▶ Data lines
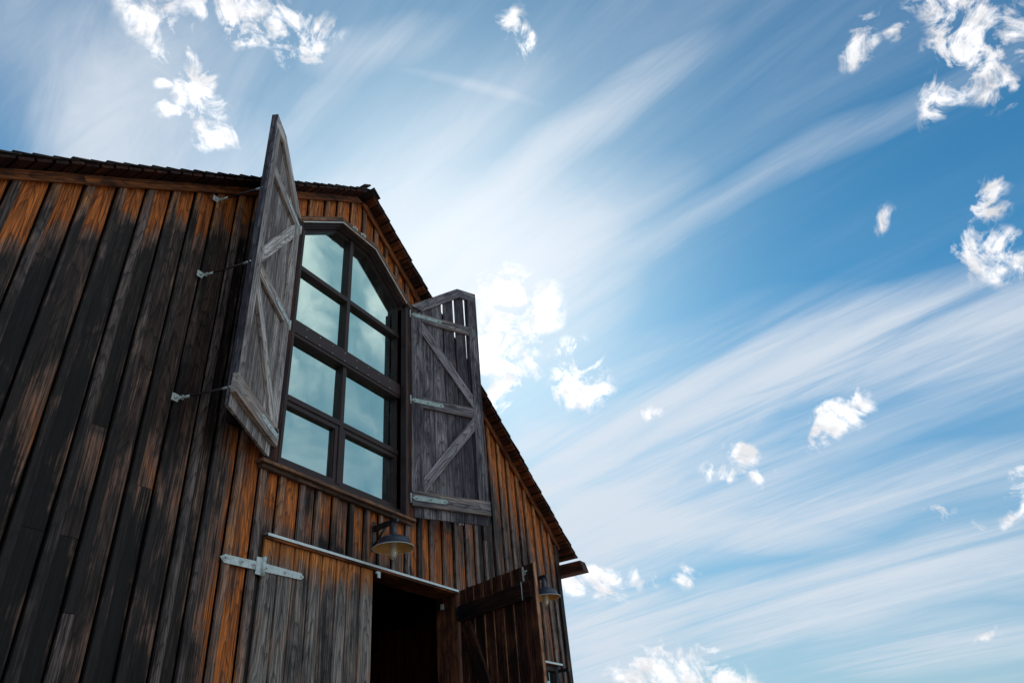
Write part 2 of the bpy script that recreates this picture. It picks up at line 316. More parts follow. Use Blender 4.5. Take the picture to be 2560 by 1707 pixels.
def glass_mat():
    mt, t, b = newmat('reflective_window_glass')
    t.t.nodes.remove(b)
    out = [n for n in t.t.nodes if n.type == 'OUTPUT_MATERIAL'][0]
    g = t.n('ShaderNodeBsdfGlossy'); g.inputs['Color'].default_value = (0.55, 0.72, 0.70, 1); g.inputs['Roughness'].default_value = 0.015
    d = t.n('ShaderNodeBsdfDiffuse'); d.inputs['Color'].default_value = (0.012, 0.016, 0.016, 1)
    tcc = t.n('ShaderNodeTexCoord').outputs['Object']
    bp = t.n('ShaderNodeBump'); t.put(bp.inputs['Height'], t.noise(tcc, 1.6, 2, 0.4)); bp.inputs['Strength'].default_value = 0.05; bp.inputs['Distance'].default_value = 0.05
    t.put(g.inputs['Normal'], bp.outputs[0])
    dm = t.n('ShaderNodeMapping'); t.put(dm.inputs[0], tcc); dm.inputs[3].default_value = (1, 1, 0.3)
    dust = t.noise(dm.outputs[0], 9.0, 6, 0.7, 0.5)
    t.put(g.inputs['Roughness'], t.ramp(dust, 0.35, 0.75, 0.005, 0.07))
    t.put(d.inputs['Color'], t.mix(t.ramp(dust, 0.45, 0.75), (0.012, 0.016, 0.016), (0.20, 0.20, 0.18)))
    lw = t.n('ShaderNodeLayerWeight'); lw.inputs[0].default_value = 0.35
    mx = t.n('ShaderNodeMixShader'); t.put(mx.inputs[0], t.ramp(lw.outputs['Fresnel'], 0.0, 0.6, 0.78, 1.0, False)); t.put(mx.inputs[1], d.outputs[0]); t.put(mx.inputs[2], g.outputs[0])
    t.put(out.inputs[0], mx.outputs[0])
    return mt
M['glass'] = glass_mat()
def jar_mat():
    mt, t, b = newmat('frosted_lamp_glass')
    b.inputs['Base Color'].default_value = (0.80, 0.74, 0.60, 1); b.inputs['Roughness'].default_value = 0.25
    b.inputs['Transmission Weight'].default_value = 0.15
    return mt
M['jar'] = jar_mat()
def ground_mat():
    mt, t, b = newmat('gravel_yard')
    tcc = t.n('ShaderNodeTexCoord').outputs['Object']
    n1 = t.noise(tcc, 0.25, 6, 0.6, 0.3); n2 = t.noise(tcc, 30, 6, 0.7)
    vo = t.n('ShaderNodeTexVoronoi'); t.put(vo.inputs['Vector'], tcc); vo.inputs['Scale'].default_value = 45
    c = t.mix(n1, (0.17, 0.13, 0.095), (0.30, 0.25, 0.19))
    c = t.mix(t.ramp(n2, 0.3, 0.7, 0, 0.5), c, (0.38, 0.34, 0.28))
    c = t.mix(0.35, c, vo.outputs['Color'], 'MULTIPLY')
    t.put(b.inputs['Base Color'], c); b.inputs['Roughness'].default_value = 0.95
    bp = t.n('ShaderNodeBump'); t.put(bp.inputs['Height'], vo.outputs['Distance']); bp.inputs['Strength'].default_value = 0.6; bp.inputs['Distance'].default_value = 0.01
    t.put(b.inputs['Normal'], bp.outputs[0])
    return mt
M['ground'] = ground_mat()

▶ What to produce
Retype the whole listing exactly and leave the pictures out.

▶ Solution below
Write part 2 of the bpy script that recreates this picture. It picks up at line 316. More parts follow. Use Blender 4.5. Take the picture to be 2560 by 1707 pixels.
def glass_mat():
    mt, t, b = newmat('reflective_window_glass')
    t.t.nodes.remove(b)
    out = [n for n in t.t.nodes if n.type == 'OUTPUT_MATERIAL'][0]
    g = t.n('ShaderNodeBsdfGlossy'); g.inputs['Color'].default_value = (0.55, 0.72, 0.70, 1); g.inputs['Roughness'].default_value = 0.015
    d = t.n('ShaderNodeBsdfDiffuse'); d.inputs['Color'].default_value = (0.012, 0.016, 0.016, 1)
    tcc = t.n('ShaderNodeTexCoord').outputs['Object']
    bp = t.n('ShaderNodeBump'); t.put(bp.inputs['Height'], t.noise(tcc, 1.6, 2, 0.4)); bp.inputs['Strength'].default_value = 0.05; bp.inputs['Distance'].default_value = 0.05
    t.put(g.inputs['Normal'], bp.outputs[0])
    dm = t.n('ShaderNodeMapping'); t.put(dm.inputs[0], tcc); dm.inputs[3].default_value = (1, 1, 0.3)
    dust = t.noise(dm.outputs[0], 9.0, 6, 0.7, 0.5)
    t.put(g.inputs['Roughness'], t.ramp(dust, 0.35, 0.75, 0.005, 0.07))
    t.put(d.inputs['Color'], t.mix(t.ramp(dust, 0.45, 0.75), (0.012, 0.016, 0.016), (0.20, 0.20, 0.18)))
    lw = t.n('ShaderNodeLayerWeight'); lw.inputs[0].default_value = 0.35
    mx = t.n('ShaderNodeMixShader'); t.put(mx.inputs[0], t.ramp(lw.outputs['Fresnel'], 0.0, 0.6, 0.78, 1.0, False)); t.put(mx.inputs[1], d.outputs[0]); t.put(mx.inputs[2], g.outputs[0])
    t.put(out.inputs[0], mx.outputs[0])
    return mt
M['glass'] = glass_mat()
def jar_mat():
    mt, t, b = newmat('frosted_lamp_glass')
    b.inputs['Base Color'].default_value = (0.80, 0.74, 0.60, 1); b.inputs['Roughness'].default_value = 0.25
    b.inputs['Transmission Weight'].default_value = 0.15
    return mt
M['jar'] = jar_mat()
def ground_mat():
    mt, t, b = newmat('gravel_yard')
    tcc = t.n('ShaderNodeTexCoord').outputs['Object']
    n1 = t.noise(tcc, 0.25, 6, 0.6, 0.3); n2 = t.noise(tcc, 30, 6, 0.7)
    vo = t.n('ShaderNodeTexVoronoi'); t.put(vo.inputs['Vector'], tcc); vo.inputs['Scale'].default_value = 45
    c = t.mix(n1, (0.17, 0.13, 0.095), (0.30, 0.25, 0.19))
    c = t.mix(t.ramp(n2, 0.3, 0.7, 0, 0.5), c, (0.38, 0.34, 0.28))
    c = t.mix(0.35, c, vo.outputs['Color'], 'MULTIPLY')
    t.put(b.inputs['Base Color'], c); b.inputs['Roughness'].default_value = 0.95
    bp = t.n('ShaderNodeBump'); t.put(bp.inputs['Height'], vo.outputs['Distance']); bp.inputs['Strength'].default_value = 0.6; bp.inputs['Distance'].default_value = 0.01
    t.put(b.inputs['Normal'], bp.outputs[0])
    return mt
M['ground'] = ground_mat()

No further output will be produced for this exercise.